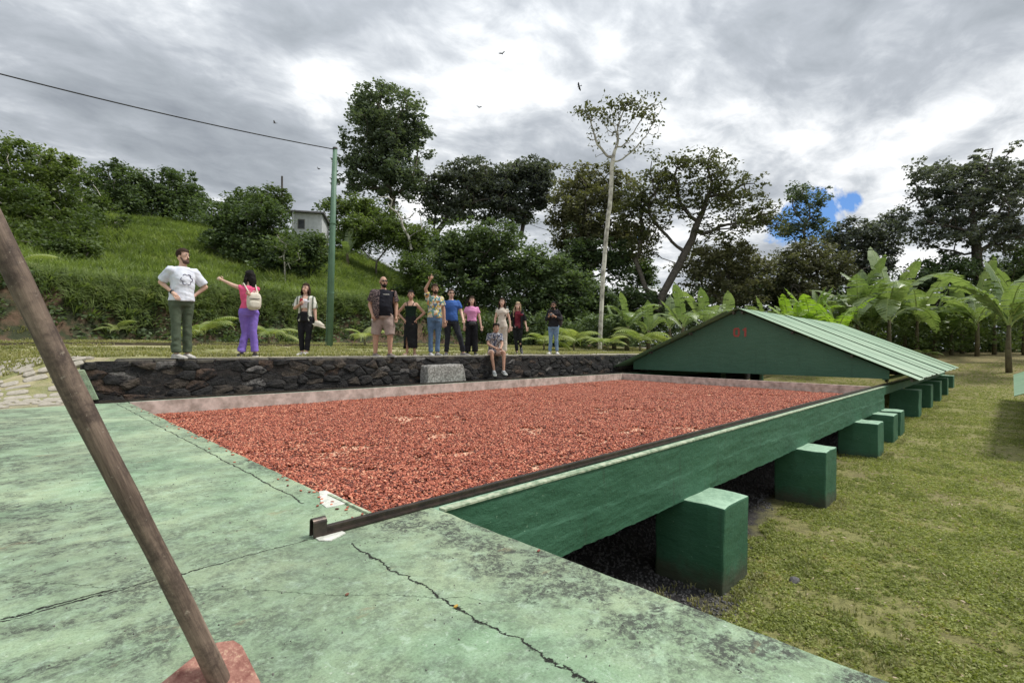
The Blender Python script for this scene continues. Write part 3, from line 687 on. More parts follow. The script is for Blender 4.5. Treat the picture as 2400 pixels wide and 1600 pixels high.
# ------------------------------------------------------------------ cobbled ramp
cob = bpy.data.objects.new('cobbled_path', None); COL.objects.link(cob); cob.location = (-1, 10, 0); tag(cob, kind='structure')
cob_me = []
for i in range(8):
    bm = bmesh.new(); bmesh.ops.create_cube(bm, size=2.0); bmesh.ops.bevel(bm, geom=bm.edges[:], offset=.35, segments=1, affect='EDGES')
    for q in bm.verts: q.co += mnoise.noise_vector(q.co*1.3+Vector((i*3.7, 1, 0)))*.2
    me = bpy.data.meshes.new('cobblestone'); bm.to_mesh(me); bm.free(); me.materials.append(M_cobble); cob_me.append(me)
cl_ = []
yy = 9.2
while yy < 12.6:
    xx = -.95 + random.uniform(0, .1)
    dy = random.uniform(.10, .15)
    while xx < .82:
        wd = random.uniform(.15, .30)
        if random.random() > .12 + .16*(yy-9.2)/4: cl_.append((xx+wd/2, yy+dy/2, wd/2-.014, dy/2-.016))
        xx += wd
    yy += dy
for (x, y, hx, hy) in cl_[:300]:
    sl = (ghs(x, y+.15)-ghs(x, y-.15))/.3; sx_ = (ghs(x+.15, y)-ghs(x-.15, y))/.3
    inst('cobblestone', random.choice(cob_me), cob, (x+1, y-10, ghs(x, y)-.008), (math.atan(sl), -math.atan(sx_), random.uniform(-.08,.08)), (hx, hy, .03))

# ------------------------------------------------------------------ vegetation helpers
M_bark = simple('grey_bark', (.16,.14,.115), (.075,.065,.055), 6, .9, .6, .03)
M_pale_bark = simple('pale_bark', (.60,.57,.50), (.24,.22,.19), 3.2, .85, .4, .02, detail=8, lo=.42, hi=.6)
M_dark_bark = simple('dark_bark', (.055,.048,.04), (.11,.095,.08), 6, .9, .6, .03)
L_dark = leafmat('leaf_dark', (0.050,0.078,0.041), (0.133,0.183,0.084), .34, scale=.7)
L_mid = leafmat('leaf_mid', (0.055,0.085,0.030), (0.149,0.198,0.067), .38, scale=.8, c3=(0.196,0.241,0.081))
L_tall = leafmat('leaf_tall', (0.068,0.097,0.072), (0.144,0.179,0.123), .32, scale=.5)
L_olive = leafmat('leaf_olive', (.075,.085,.042), (.150,.155,.080), .34, scale=.6, c3=(.18,.17,.09))
L_brown = leafmat('leaf_brown', (.090,.098,.060), (.178,.175,.100), .32, scale=.6)
L_grey = leafmat('leaf_grey', (0.070,0.085,0.081), (0.137,0.155,0.134), .28, scale=.6)
L_bright = leafmat('leaf_bright', (.06,.12,.018), (.17,.26,.045), .4, scale=1.5)
L_grass = leafmat('hill_grass', (.095,.135,.045), (.22,.28,.095), .42, scale=.55, c3=(.33,.36,.17))

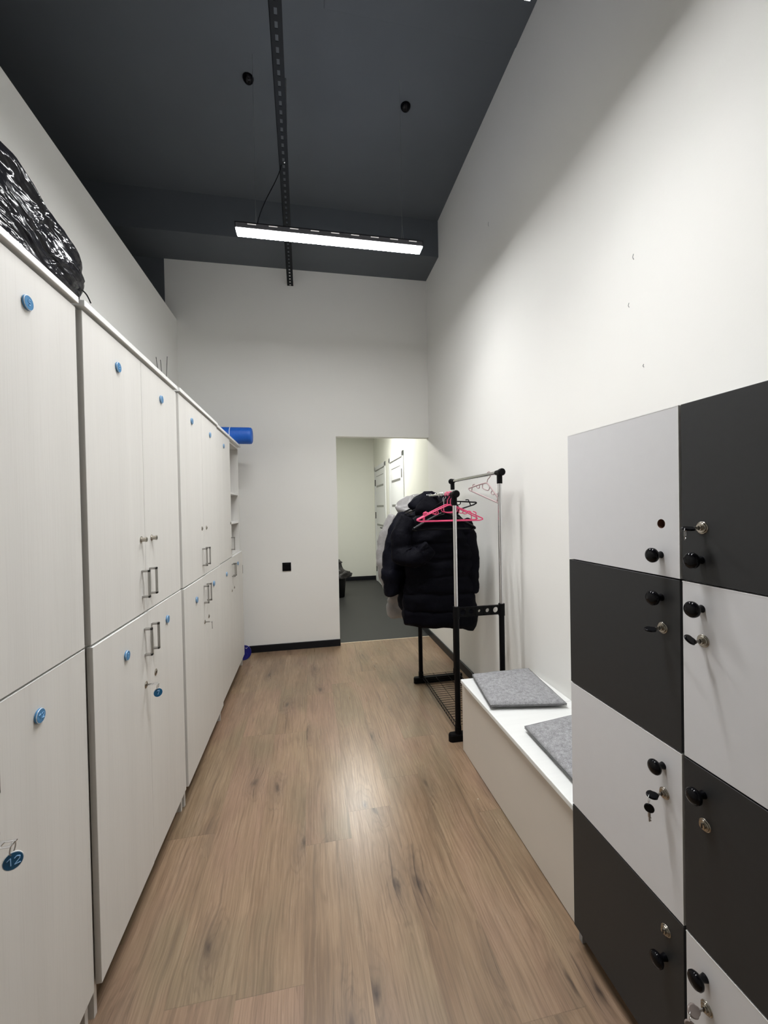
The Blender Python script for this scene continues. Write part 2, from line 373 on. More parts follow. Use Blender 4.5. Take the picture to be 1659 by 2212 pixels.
# ------------------------------------------------------------------ hanging linear lamps
def linear_lamp(y, label, cable=False):
    t = thing('linear_lamp', label, 'lamp', (.18, y, 3.05), 'long strip lamps hung across the room')
    x0, x1 = -.388, .750; ya, yb = y - .04, y + .04
    obj('diffuser', MB().box((x0 + .004, ya + .004, 3.046), (x1 - .004, yb - .004, 3.056)), 'lamp', t)
    ld = bpy.data.lights.new('lamp_beam', 'AREA'); ld.shape = 'RECTANGLE'; ld.size = x1 - x0 - .02; ld.size_y = .068
    ld.energy = BEAM; ld.spread = math.radians(118); ld.color = (.985, .99, 1.0)
    lo_ = bpy.data.objects.new('lamp_beam', ld); C.objects.link(lo_); lo_.parent = t; lo_.location = ((x0 + x1) / 2 - .18, 0, 3.0445 - 3.05)
    b = MB(); b.box((x0, ya, 3.052), (x1, ya + .004, 3.085)); b.box((x0, yb - .004, 3.052), (x1, yb, 3.085))
    b.box((x0, ya, 3.052), (x0 + .004, yb, 3.085)); b.box((x1 - .004, ya, 3.052), (x1, yb, 3.085)); b.box((x0, ya, 3.081), (x1, yb, 3.085))
    obj('housing', b, 'lamp_body', t)
    for i in range(9):
        sx = x0 + .07 + i * .122
        obj('vent', MB().box((sx, ya - .0006, 3.073), (sx + .05, ya + .0002, 3.078)), 'lamp_slot', t)
    obj('top_vent', MB().box((x0 + .05, y - .008, 3.0852), (x1 - .05, y + .008, 3.0856)), 'lamp_top', t)
    for sx in (x0 + .115, x1 - .125):
        wr = MB(); wr.tube([(sx, ya + .01, 3.085), (sx, y, 3.20)], .0006, 5); wr.tube([(sx, yb - .01, 3.085), (sx, y, 3.20)], .0006, 5)
        wr.tube([(sx, y, 3.20), (sx, y, ZC)], .0006, 5)
        obj('suspension_wire', wr, 'steel', t)
    if cable:
        obj('power_cable', MB().tube(bz((-.27, y, 3.085), (-.24, y + .05, 3.3), (-.15, y + .12, 3.45), (-.125, y + .16, 3.61)), .0028, 6), 'matt_black', t)
    return t
linear_lamp(2.53, 'long lit strip lamp hanging in front of the boxed beam, seen whole', True)
linear_lamp(1.19, 'long lit strip lamp at the top edge of the photo, only its right tip showing')


# perforated rail
t = thing('perforated_rail', 'long black perforated metal rail hung lengthwise under the dark ceiling', 'rail', (-.10, 2.0, 3.607))
pl = MB(); xa, xb = -.126, -.068; ca = (xa + xb) / 2; y = -.2
ya_, yb_ = -.25, YB
def rx(yy): return (-.034) * (yy - 1.8) / 2.3      # the rail runs slightly askew
def rbox(x0, x1, y0, y1, z0, z1):
    a0, a1 = rx(y0), rx(y1)
    vs = [(x0 + a0, y0, z0), (x1 + a0, y0, z0), (x1 + a1, y1, z0), (x0 + a1, y1, z0), (x0 + a0, y0, z1), (x1 + a0, y0, z1), (x1 + a1, y1, z1), (x0 + a1, y1, z1)]
    pl.add(vs, [(0, 3, 2, 1), (4, 5, 6, 7), (0, 1, 5, 4), (1, 2, 6, 5), (2, 3, 7, 6), (3, 0, 4, 7)])
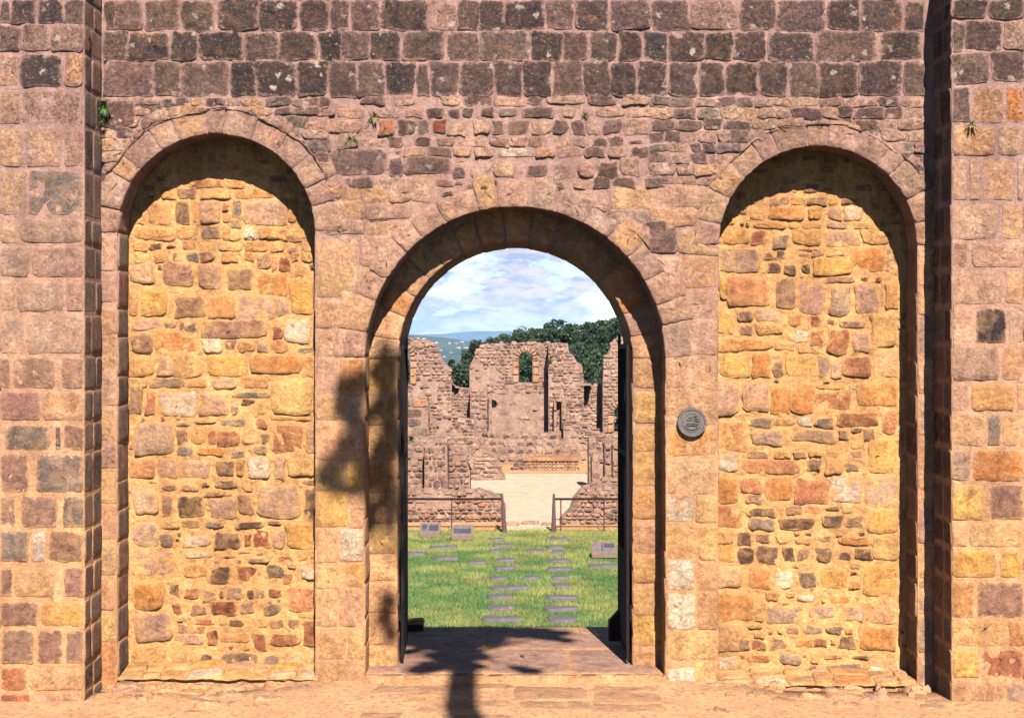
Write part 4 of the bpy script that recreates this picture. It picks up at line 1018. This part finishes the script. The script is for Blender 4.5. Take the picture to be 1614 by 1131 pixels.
# altar block
DAl = 51.8; k = DAl/F
al = tag(empty('altar_block', ((870-CX)*k, DAl-DC, LZ)), 'low stone altar bench with a flat tan slab top in front of the curved steps', 'altar')
mb = MB(); W_ = 84*k/2
mb.box((-W_, 0, 0), (W_*.98, .9, .32), (*lin((215, 165, 130)), .1))
for i in range(14):
    for j in range(3): add_stone(mb, outline(rect(-W_+i*W_*2/14, j*.1, -W_+(i+1)*W_*2/14, j*.1+.1, .008, .012), 10, .14), random.uniform(.02, .04), plane_map(0), color(random.choice('tTqs')), .1, .015, .3)
mb.build('base', M_rs, al)
mb = MB(); mb.box((-W_-.08, -.08, .325), (W_+.1, 1.0, .43), (*lin((222, 164, 120)), .1)); mb.build('slab_top', M_rs, al)
ruin('rubble_heap', 'small rubble heap left of the altar bench', DAl, [(808, 724), (820, 718), (842, 720), (850, 728)], 745, .8, (), pal='tqTg', sz=(5, 10, 4, 7), cat='rubble', zbase=LZ-.05)

weed(868, 566, DA-1.05-DC, .24, 26, 'green and yellow tuft growing at the shoulder of the broken tower stub', GG+[(.12, .16, .04)], .2, 'ruin_weed')
weed(648, 694, 28.3, .26, 60, 'bright green weeds on the ledge at the far left of the ruins', GG, .2, 'ruin_weed')
weed(786, 833, 21.2, .25, 30, 'small green clump at the foot of the leaning railing post', GG, .2, 'ruin_weed')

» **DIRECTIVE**
Copy all lines from the data that hold the word "Python".

» **THE COMPLETED TASK**
The Blender Python script for this scene continues. Write part 3, from line 687 on. More parts follow. The script is for Blender 4.5. Treat the picture as 2400 pixels wide and 1600 pixels high.
The Blender Python script for this scene continues. Write part 2, from line 373 on. More parts follow. Use Blender 4.5. Take the picture to be 1659 by 2212 pixels.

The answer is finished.